Est-elle suffisante ? Certes non. La valeur de l’exemple est importante, mais il en faut généralement plus pour réformer les pensées communes. Le conformisme et la soumission à l’autorité sont autrement plus puissants.
Dans la bouche de certains, le mot « démocratie » n’a d’ailleurs plus la même valeur. Par exemple, le fait que Marine Lepen ne puisse peut-être pas obtenir ses cinq cents signatures est-il réellement un scandale comme l'affirme Ivan Rioufol, journaliste au Figaro. Le fait que les élus locaux n'aient pas envie de promouvoir le FN en ne signant pas est-il forcément antidémocratique?
Le mot « civilisation » est lui aussi malmené. Quand les politiques commencent à parler de civilisation, il y a toujours derrière cela une idée de compétition, une envie de supériorité, une position condescendante, au mieux, une attitude raciste, souvent. Mais c'est toujours une façon de distraire les électeurs du néant des propositions qu'on leur fait. Ce n’est point pour rien qu’en France, le jeu de mot, Guéant, Sinistre Néant, puisse faire rire… jaune.
Mais l’arrogance de nos « démocraties » est bien réelle. Prenons les actes de piraterie en Somalie. Abdulahi Ahmed Guelleh est un pirate présumé. Il est emmené par l’armée française pour être jugé, mais il s’avère qu’il n’est pour rien dans l’affaire au grand dam de ses accusateurs. On l’a mis à la porte. Il est libre. Il peut être content.
« Peu avant minuit ce jour-là, les surveillants de la maison d’arrêt de la Santé, à Paris, où il était incarcéré depuis plusieurs mois, l’ont littéralement jeté dehors. Lui ne voulait pas partir. Il avait peur… Aujourd’hui encore, ce Somalien de 36 ans ne connaît rien ou presque de la France, un pays dont il a pourtant foulé le sol il y a plus de trois ans, menotté et entravé pour « faits de piraterie » au large de son pays. Hébergé depuis sa libération dans un hôtel bon marché de la banlieue parisienne aux frais de Somaliens installés en France, M. Guelleh n’ose pas sortir de sa minuscule chambre à 38 euros la nuit. « Il est complètement perdu. Tout lui est étranger ici, à commencer par la langue », résume son avocat, Me Florent Loyseau de Grandmaison. Perdu, on le serait à moins : de la France, il n’avait donc vu que les murs de ses prisons, leurs gardiens et la violence de certains de ses codétenus. « Sa situation est inédite, poursuit l’avocat. Il se trouve dans un pays où il n’a pas voulu venir, sans aucun document d’identité ni aucune trace d’entrée sur le territoire, et d’où il ne peut pas partir. » « Voilà ce qui arrive quand on permet à l’armée d’enlever des hommes dans leur pays et de les déraciner à la va-vite, sans enquête préalable, afin de les juger », se désole un autre avocat chargé du dossier. » [ii]

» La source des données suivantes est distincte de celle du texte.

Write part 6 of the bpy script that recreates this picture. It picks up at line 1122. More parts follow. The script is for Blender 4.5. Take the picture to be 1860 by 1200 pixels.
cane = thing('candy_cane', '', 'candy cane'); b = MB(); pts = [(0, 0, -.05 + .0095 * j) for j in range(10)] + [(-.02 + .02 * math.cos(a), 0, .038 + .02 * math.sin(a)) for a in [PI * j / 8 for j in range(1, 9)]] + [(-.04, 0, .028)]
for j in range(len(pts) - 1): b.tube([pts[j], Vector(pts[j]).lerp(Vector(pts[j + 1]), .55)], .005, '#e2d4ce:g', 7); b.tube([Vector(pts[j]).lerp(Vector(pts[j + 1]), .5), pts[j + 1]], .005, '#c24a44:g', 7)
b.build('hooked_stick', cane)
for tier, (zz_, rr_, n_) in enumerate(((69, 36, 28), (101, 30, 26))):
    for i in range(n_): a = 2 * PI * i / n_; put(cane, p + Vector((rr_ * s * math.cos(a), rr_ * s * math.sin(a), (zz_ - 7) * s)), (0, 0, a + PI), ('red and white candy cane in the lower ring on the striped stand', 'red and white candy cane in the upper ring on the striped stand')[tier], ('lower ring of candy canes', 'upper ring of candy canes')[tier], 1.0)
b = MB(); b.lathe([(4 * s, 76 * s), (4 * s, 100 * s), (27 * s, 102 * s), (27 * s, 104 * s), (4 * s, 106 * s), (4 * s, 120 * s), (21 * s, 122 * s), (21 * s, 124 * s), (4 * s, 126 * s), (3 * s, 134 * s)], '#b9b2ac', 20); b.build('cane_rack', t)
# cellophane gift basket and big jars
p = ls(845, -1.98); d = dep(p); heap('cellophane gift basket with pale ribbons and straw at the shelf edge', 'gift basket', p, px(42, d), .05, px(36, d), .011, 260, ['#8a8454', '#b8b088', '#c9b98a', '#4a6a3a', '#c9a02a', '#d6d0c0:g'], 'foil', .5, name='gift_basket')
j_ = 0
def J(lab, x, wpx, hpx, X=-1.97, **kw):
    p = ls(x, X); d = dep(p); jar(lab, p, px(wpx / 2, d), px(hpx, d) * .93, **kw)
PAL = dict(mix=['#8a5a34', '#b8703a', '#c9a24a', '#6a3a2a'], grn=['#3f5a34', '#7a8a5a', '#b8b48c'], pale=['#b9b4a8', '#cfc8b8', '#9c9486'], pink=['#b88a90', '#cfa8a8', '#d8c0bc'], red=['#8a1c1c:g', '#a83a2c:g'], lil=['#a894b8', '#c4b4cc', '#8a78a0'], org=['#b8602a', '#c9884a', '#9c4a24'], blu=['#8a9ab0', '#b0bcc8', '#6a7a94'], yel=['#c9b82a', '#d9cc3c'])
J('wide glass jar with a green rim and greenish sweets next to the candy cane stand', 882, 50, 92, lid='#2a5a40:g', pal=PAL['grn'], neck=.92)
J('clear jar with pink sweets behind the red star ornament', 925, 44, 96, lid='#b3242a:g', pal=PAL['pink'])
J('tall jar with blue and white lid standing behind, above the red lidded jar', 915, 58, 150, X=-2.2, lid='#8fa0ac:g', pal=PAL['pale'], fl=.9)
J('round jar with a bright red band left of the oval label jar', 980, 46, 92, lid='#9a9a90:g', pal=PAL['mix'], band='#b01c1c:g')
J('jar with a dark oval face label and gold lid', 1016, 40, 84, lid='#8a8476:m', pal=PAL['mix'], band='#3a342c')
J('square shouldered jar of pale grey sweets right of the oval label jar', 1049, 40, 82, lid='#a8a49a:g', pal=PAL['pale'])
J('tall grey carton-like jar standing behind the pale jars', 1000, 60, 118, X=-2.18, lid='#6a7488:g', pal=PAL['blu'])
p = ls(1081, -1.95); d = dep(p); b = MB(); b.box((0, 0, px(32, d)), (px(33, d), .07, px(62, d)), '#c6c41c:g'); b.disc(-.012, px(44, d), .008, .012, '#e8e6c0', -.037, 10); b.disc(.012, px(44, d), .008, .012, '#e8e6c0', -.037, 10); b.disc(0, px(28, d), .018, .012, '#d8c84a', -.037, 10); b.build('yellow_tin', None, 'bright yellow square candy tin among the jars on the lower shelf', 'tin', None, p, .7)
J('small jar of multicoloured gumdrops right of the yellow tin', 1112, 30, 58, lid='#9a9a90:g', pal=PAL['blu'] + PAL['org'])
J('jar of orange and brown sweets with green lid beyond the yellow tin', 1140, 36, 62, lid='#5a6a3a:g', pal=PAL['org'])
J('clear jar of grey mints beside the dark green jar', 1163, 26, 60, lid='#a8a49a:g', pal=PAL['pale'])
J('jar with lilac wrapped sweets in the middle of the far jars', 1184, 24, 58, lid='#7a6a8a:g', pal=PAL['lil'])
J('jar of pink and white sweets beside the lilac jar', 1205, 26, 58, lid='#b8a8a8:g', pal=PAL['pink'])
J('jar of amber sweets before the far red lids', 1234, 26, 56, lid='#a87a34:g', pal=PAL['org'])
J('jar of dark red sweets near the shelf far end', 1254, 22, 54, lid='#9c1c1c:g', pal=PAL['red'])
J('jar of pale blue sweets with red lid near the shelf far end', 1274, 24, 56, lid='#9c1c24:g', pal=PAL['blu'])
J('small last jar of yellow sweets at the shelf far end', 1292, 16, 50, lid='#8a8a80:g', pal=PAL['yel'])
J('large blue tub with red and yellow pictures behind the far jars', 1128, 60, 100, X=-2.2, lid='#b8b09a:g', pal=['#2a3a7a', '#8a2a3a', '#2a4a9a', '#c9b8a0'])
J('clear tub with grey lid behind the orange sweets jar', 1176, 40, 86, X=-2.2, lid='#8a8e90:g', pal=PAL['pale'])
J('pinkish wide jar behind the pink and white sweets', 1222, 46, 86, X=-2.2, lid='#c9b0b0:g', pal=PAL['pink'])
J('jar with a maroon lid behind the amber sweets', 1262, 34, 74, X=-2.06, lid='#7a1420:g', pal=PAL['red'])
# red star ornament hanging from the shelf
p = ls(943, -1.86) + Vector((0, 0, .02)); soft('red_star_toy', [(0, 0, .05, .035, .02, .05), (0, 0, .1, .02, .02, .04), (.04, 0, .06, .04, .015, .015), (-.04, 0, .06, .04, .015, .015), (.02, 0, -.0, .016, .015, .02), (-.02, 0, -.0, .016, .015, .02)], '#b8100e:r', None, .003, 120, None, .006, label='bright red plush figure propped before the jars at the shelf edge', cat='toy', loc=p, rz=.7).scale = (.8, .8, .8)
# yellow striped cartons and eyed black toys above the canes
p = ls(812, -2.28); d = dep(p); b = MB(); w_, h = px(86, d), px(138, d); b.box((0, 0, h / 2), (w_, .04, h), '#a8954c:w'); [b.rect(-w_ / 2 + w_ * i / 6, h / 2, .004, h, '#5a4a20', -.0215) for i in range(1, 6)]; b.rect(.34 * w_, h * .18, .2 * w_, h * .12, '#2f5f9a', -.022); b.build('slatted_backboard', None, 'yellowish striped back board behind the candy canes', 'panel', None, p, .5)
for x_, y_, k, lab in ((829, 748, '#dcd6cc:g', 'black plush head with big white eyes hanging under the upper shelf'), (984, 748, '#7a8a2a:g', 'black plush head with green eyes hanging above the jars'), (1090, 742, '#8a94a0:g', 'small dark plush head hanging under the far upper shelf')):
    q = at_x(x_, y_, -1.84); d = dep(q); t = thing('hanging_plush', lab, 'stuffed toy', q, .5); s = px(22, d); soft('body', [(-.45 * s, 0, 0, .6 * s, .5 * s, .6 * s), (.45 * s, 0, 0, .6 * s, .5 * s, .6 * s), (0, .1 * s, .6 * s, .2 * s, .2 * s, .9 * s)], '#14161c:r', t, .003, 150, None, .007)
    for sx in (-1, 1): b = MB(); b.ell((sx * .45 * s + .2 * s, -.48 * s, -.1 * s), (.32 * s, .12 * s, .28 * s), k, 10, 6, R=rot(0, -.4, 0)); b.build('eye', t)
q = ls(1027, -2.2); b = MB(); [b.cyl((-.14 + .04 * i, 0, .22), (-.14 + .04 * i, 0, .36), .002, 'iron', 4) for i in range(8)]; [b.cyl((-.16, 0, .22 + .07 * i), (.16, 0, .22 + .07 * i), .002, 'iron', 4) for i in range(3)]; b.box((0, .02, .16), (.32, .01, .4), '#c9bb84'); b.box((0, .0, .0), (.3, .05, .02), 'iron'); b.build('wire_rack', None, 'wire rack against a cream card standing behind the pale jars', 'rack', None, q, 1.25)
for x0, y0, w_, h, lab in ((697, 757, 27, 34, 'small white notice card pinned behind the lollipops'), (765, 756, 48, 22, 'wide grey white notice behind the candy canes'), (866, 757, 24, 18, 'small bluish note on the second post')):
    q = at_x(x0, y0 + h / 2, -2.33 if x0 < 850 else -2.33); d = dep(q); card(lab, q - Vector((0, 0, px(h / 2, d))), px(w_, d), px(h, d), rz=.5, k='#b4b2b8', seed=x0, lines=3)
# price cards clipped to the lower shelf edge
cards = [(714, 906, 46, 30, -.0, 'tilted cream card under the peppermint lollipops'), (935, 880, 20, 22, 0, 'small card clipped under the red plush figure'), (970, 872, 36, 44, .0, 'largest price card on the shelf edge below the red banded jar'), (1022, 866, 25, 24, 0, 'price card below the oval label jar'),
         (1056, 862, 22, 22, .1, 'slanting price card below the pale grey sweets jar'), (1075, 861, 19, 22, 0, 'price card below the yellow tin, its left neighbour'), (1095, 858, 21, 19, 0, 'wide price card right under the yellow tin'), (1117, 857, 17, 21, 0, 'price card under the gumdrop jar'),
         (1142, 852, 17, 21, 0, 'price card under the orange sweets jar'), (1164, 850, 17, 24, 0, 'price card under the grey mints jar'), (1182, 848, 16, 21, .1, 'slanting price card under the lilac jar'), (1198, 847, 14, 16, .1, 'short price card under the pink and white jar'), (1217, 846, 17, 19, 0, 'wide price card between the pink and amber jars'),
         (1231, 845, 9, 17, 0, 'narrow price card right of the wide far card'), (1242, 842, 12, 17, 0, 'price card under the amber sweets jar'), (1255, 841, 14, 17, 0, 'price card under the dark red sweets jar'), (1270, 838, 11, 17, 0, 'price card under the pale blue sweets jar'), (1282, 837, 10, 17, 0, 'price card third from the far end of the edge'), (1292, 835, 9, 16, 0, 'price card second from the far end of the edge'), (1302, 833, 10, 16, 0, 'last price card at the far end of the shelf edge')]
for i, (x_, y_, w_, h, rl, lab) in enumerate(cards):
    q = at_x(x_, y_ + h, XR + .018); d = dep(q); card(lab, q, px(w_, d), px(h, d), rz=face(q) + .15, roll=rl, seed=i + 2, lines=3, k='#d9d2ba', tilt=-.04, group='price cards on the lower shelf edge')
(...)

Pourrait-on dire comme Jean Ziegler, que les vrais bandits sont les multinationales[iii]?
Que dire des Etats-Unis qui autorisent la torture ou la laissent se pratiquer pour atteindre leurs desseins « démocratiques »? De multiples exemples peuvent encore être trouvés mais laissons faire puisque la raison de l’état l’exige.
Soyons certains que « nous » ne sommes pas innocents et que ne pas saluer ne suffit plus. Sinon à être de simples augustes.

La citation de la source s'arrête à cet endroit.